In the same way, a bigger mass--the sun--warps space-time so drastically that nine planets and numerous asteroids fall into its grasp, rolling around the rim of a huge well in space-time like so many marbles rolling around inside the rim of a bowl.
The geometry of the unseen background, in other words, determines what rises and what falls on its face. So it’s important to measure how, or whether, the background curves.
How can you measure the shape of something you can’t even see? Surprisingly, perhaps, it is doable.
It turns out that if you can make any triangle whose three angles add up to more than 180 degrees, you know you’re on a surface that curves inward--like the surface of the Earth. And if you can make a triangle whose angles add up to less than 180 degrees, you know you’re on a surface that curves outward--like the inside of a spoon.
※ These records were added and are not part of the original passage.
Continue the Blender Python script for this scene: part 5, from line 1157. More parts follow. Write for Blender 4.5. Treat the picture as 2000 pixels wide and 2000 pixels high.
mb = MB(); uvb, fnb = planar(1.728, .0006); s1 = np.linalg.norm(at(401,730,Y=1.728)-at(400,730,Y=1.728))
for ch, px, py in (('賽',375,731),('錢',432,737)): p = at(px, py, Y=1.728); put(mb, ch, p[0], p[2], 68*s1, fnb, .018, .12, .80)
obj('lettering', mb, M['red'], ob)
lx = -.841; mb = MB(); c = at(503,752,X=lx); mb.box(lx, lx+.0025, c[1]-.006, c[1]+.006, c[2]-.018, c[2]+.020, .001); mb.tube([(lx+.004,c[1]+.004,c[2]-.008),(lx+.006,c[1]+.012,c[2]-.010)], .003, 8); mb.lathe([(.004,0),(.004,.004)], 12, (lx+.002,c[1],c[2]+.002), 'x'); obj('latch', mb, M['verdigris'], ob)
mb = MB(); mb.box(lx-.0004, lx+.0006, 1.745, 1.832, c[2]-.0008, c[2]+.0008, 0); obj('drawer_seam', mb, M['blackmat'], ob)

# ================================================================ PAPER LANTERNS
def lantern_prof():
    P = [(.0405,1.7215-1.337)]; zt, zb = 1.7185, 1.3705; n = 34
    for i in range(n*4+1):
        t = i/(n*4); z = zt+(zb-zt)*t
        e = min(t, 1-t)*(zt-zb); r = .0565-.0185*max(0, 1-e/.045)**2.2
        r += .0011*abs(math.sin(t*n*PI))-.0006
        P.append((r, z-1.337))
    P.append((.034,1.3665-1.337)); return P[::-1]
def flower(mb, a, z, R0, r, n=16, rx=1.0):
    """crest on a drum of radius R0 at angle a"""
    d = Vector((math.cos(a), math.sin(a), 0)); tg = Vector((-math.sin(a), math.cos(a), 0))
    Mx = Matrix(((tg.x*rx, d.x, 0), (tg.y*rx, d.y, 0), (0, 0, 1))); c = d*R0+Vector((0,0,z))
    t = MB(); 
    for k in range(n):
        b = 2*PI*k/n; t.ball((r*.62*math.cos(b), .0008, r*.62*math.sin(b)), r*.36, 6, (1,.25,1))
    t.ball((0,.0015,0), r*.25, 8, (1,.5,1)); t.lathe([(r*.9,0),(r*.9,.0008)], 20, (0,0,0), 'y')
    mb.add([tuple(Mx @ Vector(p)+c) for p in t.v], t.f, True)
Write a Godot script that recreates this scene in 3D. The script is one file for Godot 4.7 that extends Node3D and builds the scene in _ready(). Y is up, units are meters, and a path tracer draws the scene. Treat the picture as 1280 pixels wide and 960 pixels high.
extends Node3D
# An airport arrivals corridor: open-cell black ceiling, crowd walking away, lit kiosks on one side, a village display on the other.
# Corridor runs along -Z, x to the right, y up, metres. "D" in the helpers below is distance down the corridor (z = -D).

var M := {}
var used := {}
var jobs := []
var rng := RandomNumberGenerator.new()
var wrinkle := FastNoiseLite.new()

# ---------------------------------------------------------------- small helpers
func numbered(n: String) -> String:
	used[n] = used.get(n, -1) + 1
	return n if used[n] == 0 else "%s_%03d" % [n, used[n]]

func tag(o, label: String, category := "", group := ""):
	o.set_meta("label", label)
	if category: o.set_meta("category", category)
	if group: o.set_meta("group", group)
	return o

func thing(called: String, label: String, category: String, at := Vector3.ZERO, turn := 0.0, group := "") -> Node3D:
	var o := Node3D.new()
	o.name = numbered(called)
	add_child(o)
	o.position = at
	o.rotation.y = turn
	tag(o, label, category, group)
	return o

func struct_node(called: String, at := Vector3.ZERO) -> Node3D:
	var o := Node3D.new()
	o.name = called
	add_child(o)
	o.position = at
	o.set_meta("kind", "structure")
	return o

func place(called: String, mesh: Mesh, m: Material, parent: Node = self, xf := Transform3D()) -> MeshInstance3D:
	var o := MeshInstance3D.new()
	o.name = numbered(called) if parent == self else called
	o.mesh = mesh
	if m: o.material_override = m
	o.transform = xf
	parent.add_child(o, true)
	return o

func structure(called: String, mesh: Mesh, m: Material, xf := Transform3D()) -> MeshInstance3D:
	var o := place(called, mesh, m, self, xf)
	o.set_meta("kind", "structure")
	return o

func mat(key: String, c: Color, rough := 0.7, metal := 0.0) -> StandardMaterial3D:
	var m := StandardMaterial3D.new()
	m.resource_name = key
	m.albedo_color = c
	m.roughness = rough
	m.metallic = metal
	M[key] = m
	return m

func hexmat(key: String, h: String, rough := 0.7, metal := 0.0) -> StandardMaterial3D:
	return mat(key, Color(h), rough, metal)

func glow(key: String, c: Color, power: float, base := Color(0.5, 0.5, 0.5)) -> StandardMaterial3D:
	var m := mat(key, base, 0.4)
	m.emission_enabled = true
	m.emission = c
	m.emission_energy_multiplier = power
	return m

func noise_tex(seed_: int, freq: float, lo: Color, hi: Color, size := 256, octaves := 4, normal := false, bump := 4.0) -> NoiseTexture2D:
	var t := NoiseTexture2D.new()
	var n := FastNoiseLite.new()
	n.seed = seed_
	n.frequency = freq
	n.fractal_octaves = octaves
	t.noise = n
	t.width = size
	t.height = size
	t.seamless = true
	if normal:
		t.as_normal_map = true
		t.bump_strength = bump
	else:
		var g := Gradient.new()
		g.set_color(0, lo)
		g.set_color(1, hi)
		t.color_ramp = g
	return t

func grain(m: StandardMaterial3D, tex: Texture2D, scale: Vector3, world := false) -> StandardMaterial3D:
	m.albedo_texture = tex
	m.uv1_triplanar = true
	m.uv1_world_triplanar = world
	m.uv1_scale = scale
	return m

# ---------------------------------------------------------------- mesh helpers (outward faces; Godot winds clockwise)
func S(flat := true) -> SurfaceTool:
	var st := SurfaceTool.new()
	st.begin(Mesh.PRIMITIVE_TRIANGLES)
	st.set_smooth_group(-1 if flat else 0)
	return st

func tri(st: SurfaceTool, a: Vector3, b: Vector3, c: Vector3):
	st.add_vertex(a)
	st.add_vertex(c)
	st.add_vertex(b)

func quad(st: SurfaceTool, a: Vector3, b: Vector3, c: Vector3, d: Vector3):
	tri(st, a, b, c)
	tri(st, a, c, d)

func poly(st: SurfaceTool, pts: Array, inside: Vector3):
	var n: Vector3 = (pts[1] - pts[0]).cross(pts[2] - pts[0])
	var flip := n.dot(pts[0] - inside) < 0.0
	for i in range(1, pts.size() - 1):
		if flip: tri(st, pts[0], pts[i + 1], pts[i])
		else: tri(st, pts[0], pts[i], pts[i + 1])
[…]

Scientists use these tools to figure out such unwieldy things as the size and shape of our universe--as well as its ultimate fate. If the universe curls in on itself, then it will eventually collapse into a single point; if the universe curves outward like a saddle, then it could keep expanding indefinitely.
To be sure, debating the merits of Proposition 209 will require measuring devices different from rulers and protractors. Still, if we can measure the shape of the universe at large, it shouldn’t be all that difficult to come up with a set of tools for figuring out the shape of the economic and social playing field here on Earth.